Nestled right next to Fenwick is the town of Kilmarnock, the home of farmer John Dickie. His nineteen-year-old daughter, Jean, married James Gemmell, Sr., age thirty-two, in the Kirk at Fenwick on April 4, 1812. They made their home near Jean’s family in Kilmarnock. (Both of James’ parents had died five years earlier.) Kilmarnock was a growing manufacturing town, which was beginning to attract many rural families seeking employment. "The streets and neuks of Killie" were celebrated in the poetry of Robert Burns, Scotland’s greatest poet, who was born in the county of Ayr. He published his first book of poems in 1786 at Kilmarnock. Another favorite son of Kilmarnock, educated at the academy there, is Sir Alexander Fleming, the discoverer of penicillin. Here in “Killie” on October 26, 1814 (1), James Gammell (Gemmell) was born, the second child of James and Jean Gemmell. (2)

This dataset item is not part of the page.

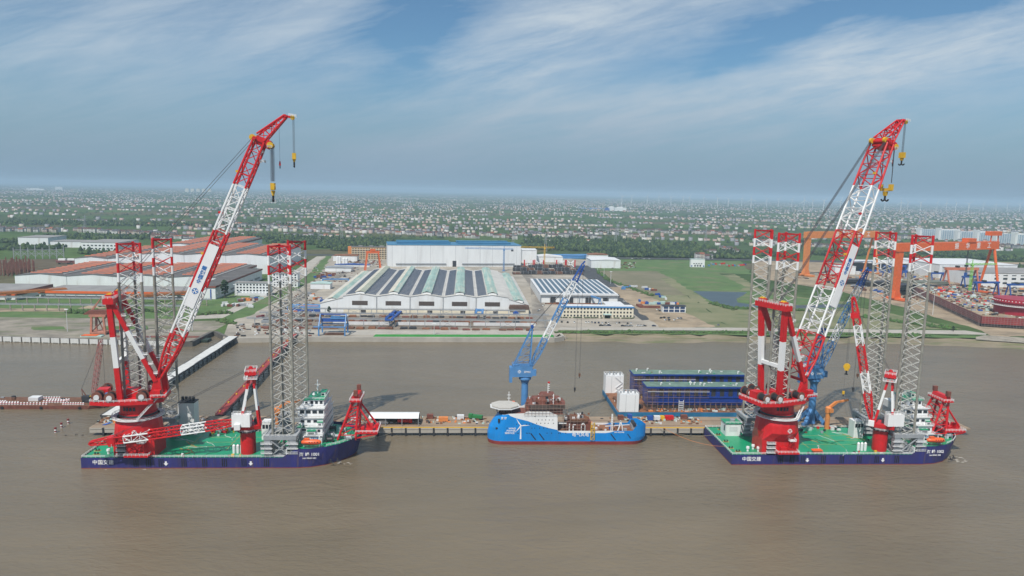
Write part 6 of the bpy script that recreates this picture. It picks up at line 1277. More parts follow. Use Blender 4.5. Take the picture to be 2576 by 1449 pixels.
b.build('tie_bar', rust, t)
for i, px in enumerate((163, 186)):
    p = G(px, 664); t = thing('boat_ashore', f'{"left" if i == 0 else "right"} one of two white boats standing ashore behind the front orange hall', 'boat', (p.x, p.y, GZ + 2)); MB().prism([(-12, -2.5), (9, -2.5), (14, 0), (9, 2.5), (-12, 2.5)], 0, 4, [(-13, -3.5), (10, -3.5), (16.5, 0), (10, 3.5), (-13, 3.5)]).build('hull', M('worn_red_hull', (.28, .12, .11), .7), t); MB().box(-9, 2, -2.4, 2.4, 4, 7).build('deckhouse', white, t); MB().box(-10, -8, -2, 2, -2, 0).box(5, 7, -2, 2, -2, 0).build('chock', dark, t)
for k in range(18):
    p = G(random.uniform(690, 1000) * .0 + random.uniform(235, 330), random.uniform(640, 660)); solid('pipe_stack', MB().tube((-5, 0, 1.5), (5, 0, 1.5), 1.6, 8), random.choice([rustp, dark, canvas]), f'large pipe section lying behind the front orange hall, {ordi(k + 1)} of the heap', 'pipe', (p.x, p.y, GZ), random.uniform(-.2, .2), 'pipe heap behind the front hall')

# ---- big white hall with blue roof, hotel, bays hall
p, q = G(975, 671), G(1310, 671); rz = math.atan2(q.y - p.y, q.x - p.x); w = (q - p).length
t = thing('assembly_hall', 'huge pale assembly hall with blue roof monitors behind the seven-ridged hall', 'hall', (p.x, p.y, GZ), rz)
MB().box(0, w, 0, 74, 0, 38).build('walls', lgrey, t); MB().prism_y([(-.4, 38), (w + .4, 38), (w + .4, 38.8), (-.4, 38.8)], -.5, 74.5).build('roof', blueroof, t)
for k in range(11): MB().box(8 + k * (w - 16) / 10 - .15, 8 + k * (w - 16) / 10 + .15, -.12, 0, 0, 38).build('wall_joint', grey, t)
for a, b in ((.07, .47), (.53, .93)):
    for y, z in ((14, 3.2), (44, 3.6)): MB().box(w * a, w * b, y, y + 14, 38.8, 38.8 + z).build('roof_monitor', blueroof, t); MB().box(w * a - .3, w * b + .3, y - .5, y + 14.5, 38.8 + z, 39.2 + z).build('monitor_cap', M('bright_blue_roofing', (.05, .25, .45), .5), t)
MB().box(w * .06, w * .43, -1.6, 0, 4.6, 6.0).build('canopy', grey, t); MB().box(w * .55, w * .95, -1.6, 0, 4.6, 6.0).build('canopy', grey, t); MB().box(w * .478, w * .507, -.15, .05, 0, 10.5).build('door', dark, t); MB().box(w * .46, w * .478, -.3, .05, 0, 11).build('door_leaf', white, t); MB().box(w * .507, w * .525, -.3, .05, 0, 11).build('door_leaf', white, t)
p = G(877, 652); t, w, d = shed('dormitory_block', 'tan six storey block with balcony rows left of the pale assembly hall', 'building', p.x, p.x + 78, p.y, p.y + 22, 23, tan, darkroof, .05)
for f in range(6): winrow(t, 6, w - .5, 14, 1.4 + f * 3.6, 3.2 + f * 3.6, name='window'); MB().box(6, w - .2, -1.2, -.1, .3 + f * 3.6, 1.2 + f * 3.6).build('balcony', cream, t)
MB().box(-1, 5, -.8, 6, 0, 24.5).build('stair_wing', orange2, t)
for k in range(3): MB().box(18 + k * 20, 26 + k * 20, 6, 12, 23.7, 26).build('roof_unit', greyroof, t)
p, q = G(806, 786), G(1330, 791); rz = math.atan2(q.y - p.y, q.x - p.x); w = (q - p).length; D = 265
t = thing('ridged_workshop', 'white workshop with seven pale green ridge vents and dark solar panel rows', 'workshop', (p.x, p.y, GZ), rz)
e0, e1 = 24.5 * w / 228, w - 22.5 * w / 228; bw = (e1 - e0) / 5
pr = [(0, 0), (w, 0), (w, 10), (e1, 16.5)]
for b in range(4, -1, -1): pr += [(e0 + bw * (b + 1) - .01, 18.2), (e0 + bw * (b + .5), 21.0), (e0 + bw * b + .01, 18.2)]
pr += [(e0, 16.5), (0, 10)]
MB().prism_y(pr, 0, D).build('walls', wclad, t)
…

If we examine the town plan of Kilmarnock (3) drawn by John Wood in 1819, showing each house and the name of its occupant, we find the Dickie and Gemmell families that were living there at the time. The plan also shows the property of Ja’s [sic] Reid and John Reid. James Reid was the uncle that James referred to in the New York Plebeian:

I was born in Kilmarnock in Scotland, emigrated in infancy to this city with my father and his family, joined my uncle Mr. James Reid, (formerly Land Stewart Col. Wynn near Sligo,) at the Gore of Toronto, in my 17th year...(4)

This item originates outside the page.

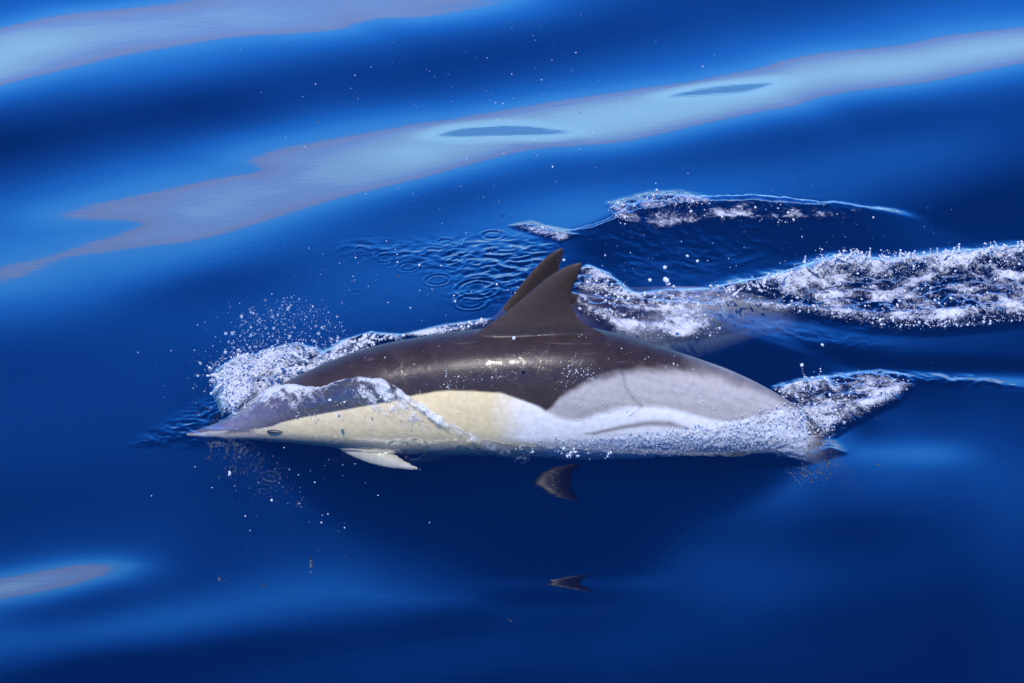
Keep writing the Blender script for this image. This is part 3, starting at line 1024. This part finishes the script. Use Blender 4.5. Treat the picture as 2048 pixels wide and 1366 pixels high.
def skin_material():
    m, nt = new_mat('wet_skin')
    L = nt.links.new
    out = N(nt, 'ShaderNodeOutputMaterial')
    b = N(nt, 'ShaderNodeBsdfPrincipled')
    at = N(nt, 'ShaderNodeAttribute', attribute_name='skin')
    tc = N(nt, 'ShaderNodeTexCoord')
    nz = N(nt, 'ShaderNodeTexNoise')
    nz.inputs['Scale'].default_value, nz.inputs['Detail'].default_value = 60.0, 6.0
    L(tc.outputs['Object'], nz.inputs['Vector'])
    v = math_n(nt, 'ADD', math_n(nt, 'MULTIPLY', nz.outputs[0], .5), .75)
    cc = N(nt, 'ShaderNodeCombineXYZ')
    for i in range(3):
        L(v, cc.inputs[i])
    base = mix_rgb(nt, 1.0, at.outputs['Color'], cc.outputs[0], 'MULTIPLY')
    # thin scratches along the flank
    mp = N(nt, 'ShaderNodeMapping')
    mp.inputs['Rotation'].default_value = (0, R(38), 0)
    mp.inputs['Scale'].default_value = (4, 30, 60)
    L(tc.outputs['Object'], mp.inputs[0])
    sc = N(nt, 'ShaderNodeTexNoise')
    sc.inputs['Scale'].default_value, sc.inputs['Detail'].default_value = 1.5, 3.0
    L(mp.outputs[0], sc.inputs['Vector'])
    sm = N(nt, 'ShaderNodeMapRange')
    sm.inputs['From Min'].default_value, sm.inputs['From Max'].default_value = .66, .74
    L(sc.outputs[0], sm.inputs['Value'])
    base = mix_rgb(nt, math_n(nt, 'MULTIPLY', sm.outputs[0], .07), base, (.55, .53, .58))
    L(base, b.inputs['Base Color'])
    b.inputs['Roughness'].default_value = 0.33
    b.inputs['Specular IOR Level'].default_value = 0.14
    b.inputs['Coat Weight'].default_value = 0.22
    b.inputs['Coat Roughness'].default_value = 0.16
    # a film of water breaking into beads
    n2 = N(nt, 'ShaderNodeTexNoise')
    n2.inputs['Scale'].default_value, n2.inputs['Detail'].default_value = 380.0, 2.0
    L(tc.outputs['Object'], n2.inputs['Vector'])
    n3 = N(nt, 'ShaderNodeTexNoise')
    n3.inputs['Scale'].default_value, n3.inputs['Detail'].default_value = 11.0, 3.0
    L(tc.outputs['Object'], n3.inputs['Vector'])
    pm = N(nt, 'ShaderNodeMapRange')
    pm.inputs['From Min'].default_value, pm.inputs['From Max'].default_value = .47, .62
    L(n3.outputs[0], pm.inputs['Value'])
    hh = math_n(nt, 'ADD', math_n(nt, 'MULTIPLY', math_n(nt, 'MULTIPLY', n2.outputs[0], pm.outputs[0]), .6), math_n(nt, 'MULTIPLY', nz.outputs[0], .1))
    bp = N(nt, 'ShaderNodeBump')
    bp.inputs['Strength'].default_value, bp.inputs['Distance'].default_value = 1.0, 0.007
    L(hh, bp.inputs['Height'])
    bl = N(nt, 'ShaderNodeBump')
    bl.inputs['Strength'].default_value, bl.inputs['Distance'].default_value = 0.25, 0.002
    L(nz.outputs[0], bl.inputs['Height'])
    L(bl.outputs[0], b.inputs['Normal'])
    L(bp.outputs[0], b.inputs['Coat Normal'])
    L(b.outputs[0], out.inputs['Surface'])
    return m


def build_dolphins():
    me = dolphin_skin()
    me.name = 'dolphin'
    paint_dolphin(me)
    me.materials.clear()
    me.materials.append(skin_material())
    d = bpy.data.objects.new('dolphin', me)
    COL.objects.link(d)
    G = 'common dolphins surfacing side by side'
    tag(d, 'nearer dolphin with cream and grey flank arching fully out of the water', 'dolphin', G)
    # eye, dark and wet, in the dark stripe
    e = side_height([(552, 863)])[0]
    em, nt = new_mat('eye')
    bs = N(nt, 'ShaderNodeBsdfPrincipled')
    bs.inputs['Base Color'].default_value, bs.inputs['Roughness'].default_value = (.012, .01, .014, 1), .4
    nt.links.new(bs.outputs[0], N(nt, 'ShaderNodeOutputMaterial').inputs['Surface'])
    zc, a, b = body_at(e[0])
    yb = b * (1 - abs(e[1]) ** BEXP) ** (1 / BEXP)
    bm = bmesh.new()
    bmesh.ops.create_icosphere(bm, subdivisions=3, radius=1.0)
    bmesh.ops.scale(bm, verts=bm.verts, vec=(.026, .007, .006))
    ev = [tuple(q.co) for q in bm.verts]
    ef = [tuple(q.index for q in f.verts) for f in bm.faces]
    bm.free()
    eyes = []
    for s in (-1, 1):
        o = add_mesh('eye', ev, ef, em, d)
        o.location = (e[0], s * (yb - .001), zc + a * e[1])
        eyes.append(o)
    d2 = d.copy()
    COL.objects.link(d2)
    d2.location = DOLPHIN2
    d2.rotation_euler = (R(12), R(-12), R(14))
    d2['label'] = 'farther dolphin mostly under water, only its dorsal fin and back breaking the surface'
    for o in eyes:
        c = o.copy()
        COL.objects.link(c)
        c.parent = d2
    return d, d2


DOLPHIN2 = (.043, .655, -.254)
build_dolphins()


# ------------------------------------------------------------------ films of water running over the nearer body
def ring_amp(P, rings):
    d = np.zeros(P.shape[:2])
    for (u, v, rad, waves) in rings:
        uu, vv = project(P[..., 0], P[..., 1], P[..., 2])
        k = np.unravel_index(np.argmin((uu - u) ** 2 + (vv - v) ** 2), uu.shape)
        r0 = rad / 718.0
        rr = np.linalg.norm(P - P[k], axis=-1) / r0
        d += .0016 * min(1.4, rad / 16.0) * np.cos((rr - 1) * 2 * math.pi * waves * .8) * np.exp(-((rr - .85) / .3) ** 2)
    return d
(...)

The James Gemmell family lived in Kilmarnock about nine years before immigrating to America. At that time the Industrial Revolution was taking its toll on the lifestyle of the lower classes in the British Isles. Farmers, laborers, and craftsmen could no longer eke out a living from the land or in their homes, and they were forced to seek jobs in the larger towns, working twelve-hour days in factories with unhealthy working conditions. Large-scale emigration from Scotland began in the 18th century and increased in the beginning of the 19th century. While most Scots immigrated to Canada, many went to the United States—at least 250,000 were living in the U.S. by 1890. Many were able to qualify for assisted emigration, where they received passage money or even land grants in the destination country, as an alternative to “poor relief.” We don’t know whether the James Gemmell family was part this group of assisted emigrants, or whether they saved every penny and sold all that they had for the hope of a better life in America.

  1. The birth date given on James’ headstone is February 4, 1814, but early LDS Church documents record the date as October 26, 1814.
  2. Actual christening records have not yet been found. The names of the children come from a ship passenger record.
  3. The names compiled on this site have been transcribed from the John Wood 1819 'Plan of The Town of Kilmarnock'. See the web site for the map:
  4. James Gemmell, New York Plebeian. (Toronto Gore, a township formed in 1831, is now part of Brampton, Ontario.)